Venice’s new mayor – influential Venetian Giorgio Orsoni

Despite aggressive campaigning by the right-wing candidate Renato Brunetta who was backed by the Prime Minister and held an influencial ministerial post in Rome, on March 28th 2010 Venetian electorate chose the pragmatic lawyer Giorgio Orsoni, 63, to succeed the outgoing philosopher mayor, Massimo Cacciari. Sticking to their traditional left-wing views, Venetian voters rejected the hyper-active Renato Brunetta, who declared his goal to make Venice once again “a World City”, a “Capital of Trade”, a “Capital of Culture”, and a “Capital of Tourism”. But with 20 million tourists per year and population of just 60,000, Venetians feel that more tourists is not an answer to the trouble they are in. Although Brunetta was born and raised in Venice by a poor Venetian peddler, many locals felt he did not have a good grasp of the many economic, environmental and social problems that plague the city. It didn’t help that the minister decided to hold on to his post in Rome and be a part-time mayor to the city that so desperately needs attention.

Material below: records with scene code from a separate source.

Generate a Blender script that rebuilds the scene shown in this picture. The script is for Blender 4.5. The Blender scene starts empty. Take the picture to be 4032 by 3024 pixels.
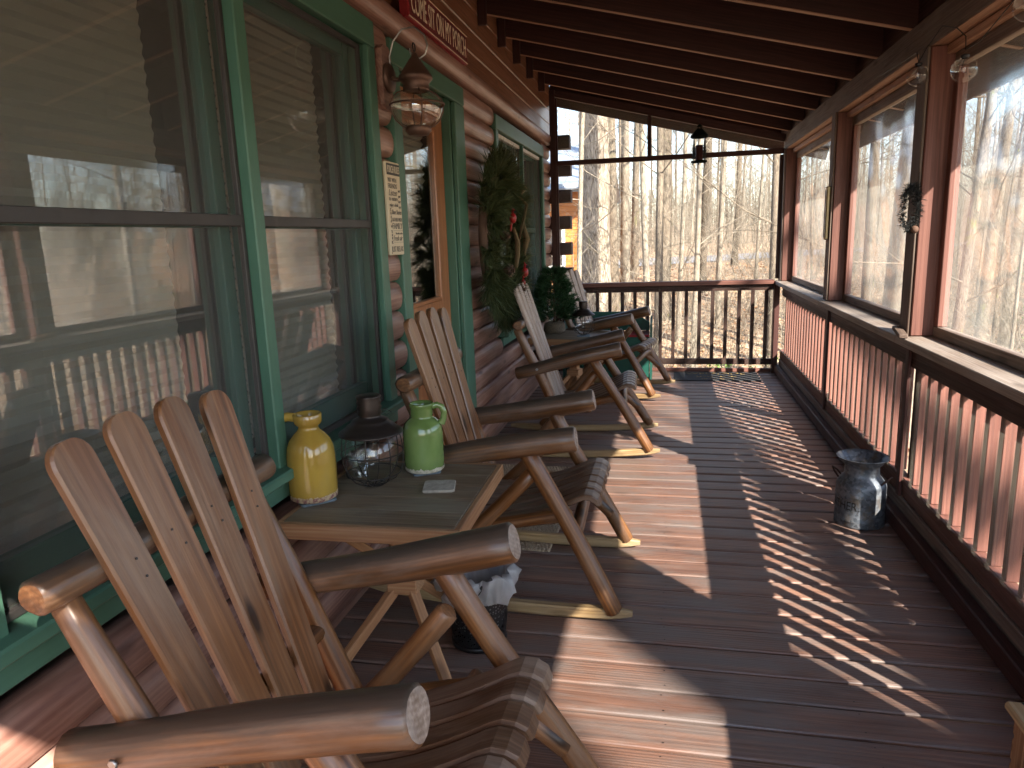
import bpy, math, random
import numpy as np
from mathutils import Vector, Matrix
S = bpy.context.scene
R = math.radians
rnd = random.Random(7)
# ------------------------------------------------------------------ camera
yaw, pit, rol, FOC = 0.2162, -0.20067, -0.03457, 718.52
CAMH = 1.48
fv = Vector((-math.sin(yaw)*math.cos(pit), math.cos(yaw)*math.cos(pit), math.sin(pit)))
rv = Vector((math.cos(yaw), math.sin(yaw), 0)); uv_ = rv.cross(fv)
r2 = rv*math.cos(rol) + uv_*math.sin(rol); u2 = uv_*math.cos(rol) - rv*math.sin(rol)
cam = bpy.data.cameras.new('camera'); co = bpy.data.objects.new('camera', cam); S.collection.objects.link(co)
co.matrix_world = Matrix(((r2.x, u2.x, -fv.x, 0), (r2.y, u2.y, -fv.y, 0), (r2.z, u2.z, -fv.z, CAMH), (0, 0, 0, 1)))
cam.sensor_width = 36; cam.lens = FOC/1024*36; cam.clip_start = 0.05; cam.clip_end = 900
S.camera = co
# ------------------------------------------------------------------ world, sun, exposure
SUN = Vector((0.679, -0.734, 0.722)).normalized()
w = bpy.data.worlds.new('World'); S.world = w; w.use_nodes = True
wn = w.node_tree.nodes; bg = wn['Background']
sky = wn.new('ShaderNodeTexSky'); sky.sky_type = 'NISHITA'; sky.sun_disc = False
sky.sun_elevation = math.asin(SUN.z); sky.sun_rotation = math.atan2(SUN.x, SUN.y)
sky.air_density = 1.0; sky.dust_density = 1.0; sky.altitude = 300
w.node_tree.links.new(sky.outputs[0], bg.inputs[0]); bg.inputs[1].default_value = 0.108
sl = bpy.data.lights.new('sun', 'SUN'); sl.energy = 5.0; sl.angle = R(0.55); sl.color = (1, 0.92, 0.81)
so = bpy.data.objects.new('sun', sl); S.collection.objects.link(so); so.rotation_euler = SUN.to_track_quat('Z', 'Y').to_euler()
so.location = (6, -7, 9)
S.view_settings.view_transform = 'Standard'; S.view_settings.look = 'None'; S.view_settings.exposure = 2.65; S.view_settings.gamma = 1
S.render.engine = 'CYCLES'
S.cycles.max_bounces = 8; S.cycles.diffuse_bounces = 4; S.cycles.glossy_bounces = 3; S.cycles.transmission_bounces = 6
S.cycles.transparent_max_bounces = 24; S.cycles.caustics_reflective = False; S.cycles.caustics_refractive = False
S.cycles.use_denoising = True; S.cycles.sample_clamp_indirect = 6
# ------------------------------------------------------------------ mesh builder
def basis(d, up=(0, 0, 1)):
    d = Vector(d).normalized(); up = Vector(up)
    if abs(d.dot(up)) > .98: up = Vector((1, 0, 0))
    s = up.cross(d).normalized(); u = d.cross(s).normalized()
    return d, s, u
def chamf(w, h, b):
    x, y = w/2, h/2
    return [(-x+b, -y), (x-b, -y), (x, -y+b), (x, y-b), (x-b, y), (-x+b, y), (-x, y-b), (-x, -y+b)]
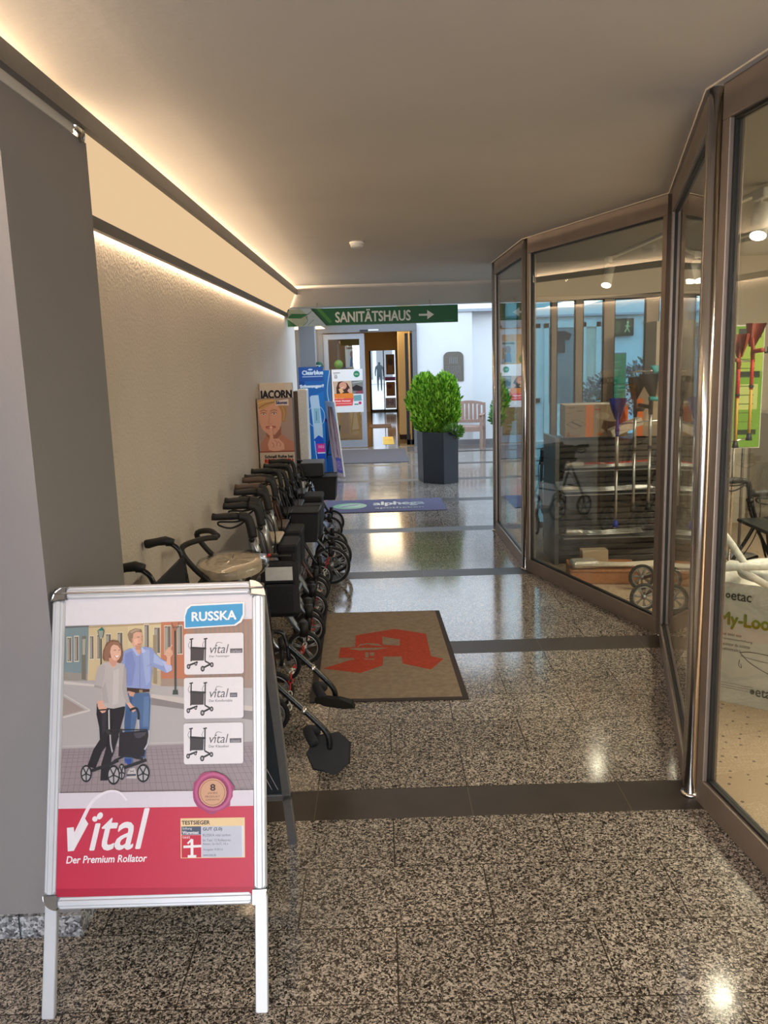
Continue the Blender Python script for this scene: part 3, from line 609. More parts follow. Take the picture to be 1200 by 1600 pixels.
# street
P5([(165, 540), (420, 552), (930, 600), (1790, 660), (1790, 1180), (140, 1180)], (176, 172, 174)); P5([(168, 548), (480, 585), (480, 602), (168, 572)], (206, 200, 196)); P5([(920, 670), (1300, 720), (1790, 790), (1790, 830), (1190, 755), (920, 700)], (200, 192, 188)); P5([(920, 700), (1190, 755), (1790, 830), (1790, 905), (1190, 800), (920, 760)], (134, 128, 130))
L5([(170, 660), (395, 795)], 9, (205, 198, 194)); L5([(395, 795), (160, 850)], 12, (212, 204, 200)); P5([(165, 680), (350, 790), (160, 835)], (158, 144, 140)); L5([(150, 1090), (1200, 1075)], 8, (190, 184, 186))
P5([(145, 1110), (1795, 1080), (1790, 1470), (130, 1495)], (150, 138, 144))
for i in range(9): y = 1130 + i * i * 3 + i * 18; L5([(142, y + 14), (1790, y - 10)], 3, (122, 110, 118))
for i in range(38):
    x = 150 + i * 46; L5([(x + (x - 600) * -.05, 1110), (x + (x - 650) * .12, 1480)], 3.5, (124, 112, 120))
# lamp posts
for x, y0, y1 in ((492, 200, 560), (1130, 150, 670)): L5([(x, y0), (x, y1)], 10 if x < 600 else 16, (58, 70, 66))
P5([(465, 130), (520, 130), (508, 190), (478, 190)], (150, 160, 150)); L5([(465, 130), (478, 192)], 5, (50, 60, 58)); L5([(520, 130), (508, 192)], 5, (50, 60, 58)); P5([(462, 132), (523, 132), (500, 104)], (40, 110, 110)); P5([(1110, 640), (1150, 640), (1155, 680), (1105, 680)], (58, 70, 66)); L5([(1105, 120), (1160, 120)], 5, (90, 94, 90)); L5([(1100, 80), (1125, 150)], 5, (90, 94, 90)); L5([(1165, 80), (1138, 150)], 5, (90, 94, 90))
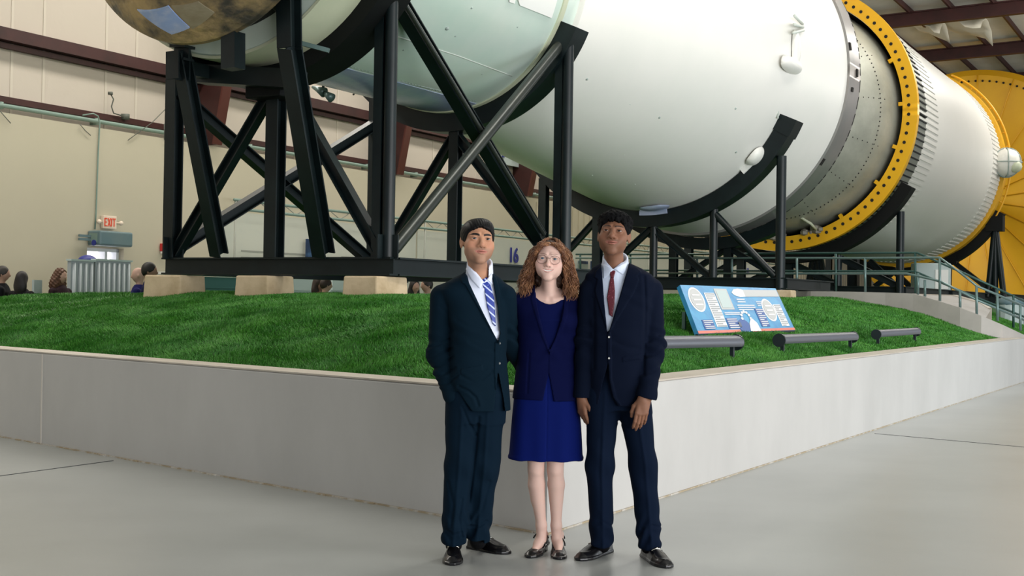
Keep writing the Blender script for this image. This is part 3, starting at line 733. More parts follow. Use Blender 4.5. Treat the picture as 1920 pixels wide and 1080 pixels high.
# stand 1
SA,LA=12.28,1.67; SB=16.35
t1=stand('support_frame',RK(14,0,1.3),'tall black steel frame under the capsule at left, with crossing diagonal tubes')
beam(t1,RK(SA,-LA-.12,ZB1),RK(SA,LA+.12,ZB1)); beam(t1,RK(SB,-LA-.1,ZB1),RK(SB,LA+.3,ZB1))
beam(t1,RK(SA+.1,LA+.05,ZB1),RK(SB+1.2,LA+.20,ZB1)); beam(t1,RK(SA+.1,-LA,ZB1),RK(SB+1.2,-LA,ZB1))
LP=1.70
pz=AXZ+.9
post(t1,SA,LP,ZB1,AXZ-1.12,'t',.15,M['steel']); post(t1,SA-.02,-LA,ZB1,AXZ-2.05)
post(t1,SA-.0,LP-.14,ZB1,AXZ-1.22,'h',.12)
post(t1,SA,0,ZB1,AXZ-2.1,'h',.18)
post(t1,SB,1.92,ZB1,AXZ-.9,'t',.16,M['steel']); post(t1,SB,1.80,ZB1,AXZ-1.0,'h',.12); post(t1,SB,.05,ZB1,AXZ-2.2,'h',.16); post(t1,SB,-1.42,ZB1,AXZ-1.7,'h',.17)
# saddles
o=o=rd(arcsolid(11.95,12.5,2.03,2.24,math.radians(-118),math.radians(-2),64),'saddle_arc',M['black'],t1)
o=rd(arcsolid(16.22,16.62,2.03,2.31,math.radians(-156),math.radians(-24),64),'saddle_arc',M['steel'],t1)
# near-side X
Ptop=at_s(1050,84,SB-.05); Pbot=at_s(738,468,SA+.15)
brace(t1,Ptop,Pbot,'t',.155,M['steeltube'])
Pq=RK(SA,1.72,at_s(744,0,SA).z+.35); 
brace(t1,at_s(722,-40,SA+.05),at_s(1012,445,SB),'h',.17)
brace(t1,at_s(731,-40,SA-.03),at_s(1020,440,SB-.08),'t',.06,M['steeltube'])
# far-side X
brace(t1,RK(SB,-1.42,AXZ-2.1),RK(SA,-LA,ZB1+.1),'h',.15); brace(t1,RK(SA,-LA,AXZ-2.2),RK(SB,-1.42,ZB1+.05),'h',.15)
brace(t1,at_s(668,172,SB),at_s(662,178,SB),'h',.02)
# transverse A braces in front plane
brace(t1,RK(SA,-.05,AXZ-2.25),RK(SA,-LA+.05,ZB1+.05),'h',.13); brace(t1,at_s(575,225,SA),RK(SA,LA-.1,ZB1+.1),'h',.14)
brace(t1,RK(SB,0,AXZ-2.4),RK(SB,-1.3,ZB1+.1),'h',.13); brace(t1,RK(SB,0.1,AXZ-2.4),RK(SB,1.75,ZB1+.05),'h',.13)
# inclined legs for the capsule
A0=at_s(541,-30,11.2); A1=at_s(543,92,11.2); A2=at_s(607,478,SA-.02)
mb=MB(); mb.ibeam(A0,A1,.20,.20,.02,.02,hint=d); mb.ibeam(A1+Vector((0,0,.02)),A2,.20,.20,.02,.02,hint=d); mb.build('inclined_leg',M['steel'],t1)
B0=at_s(338,95,11.2); B2=at_s(411,478,SA-.02)
mb=MB(); mb.ibeam(B0,B2,.17,.17,.02,.02,hint=d); mb.build('inclined_leg',M['steel'],t1)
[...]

Unlike his opponent, Giorgio Orsoni is an integral part of Venice. From his residence on the Grand Canal he sees and feels this unique city. He is a very influencial local figure who holds such important posts as Primo Procuratore of the basilica of St Mark’s, a vice-president of the Fondazione Cini, a trustee of the Fenice theatre and thepresident of the Compagnia della Vela, the famous sailing club in Venice. In the interview to Italian newspaper “Corriere della Sera” he said, “This city cannot be understood if you don’t know its history and you don’t look at it from the water.”

Drawing on the strength of Venice’s geographic location and its importance as a long-established European cultural hub, Orsoni will strive to “reinforce the role of Venice as the metropolis of the north-east: a city of the future with man as its measure, which encourages work and enterprise, helps families and improves the environment. [We need] a town plan to demolish ugly structures on the mainland and then rebuild. Finally, [we want] to have high quality tourism.” To further set himself apart from his hyper-active opponent with many goals and no clear strategy, he said, “Venice is a world city, a beacon of civilisation that needs calm leadership.” Let’s hope that Orsoni will help Venice survive as a living breathing city and will find a way to keep the tourists coming without ruining the natural rhythm and authenticity of Venice.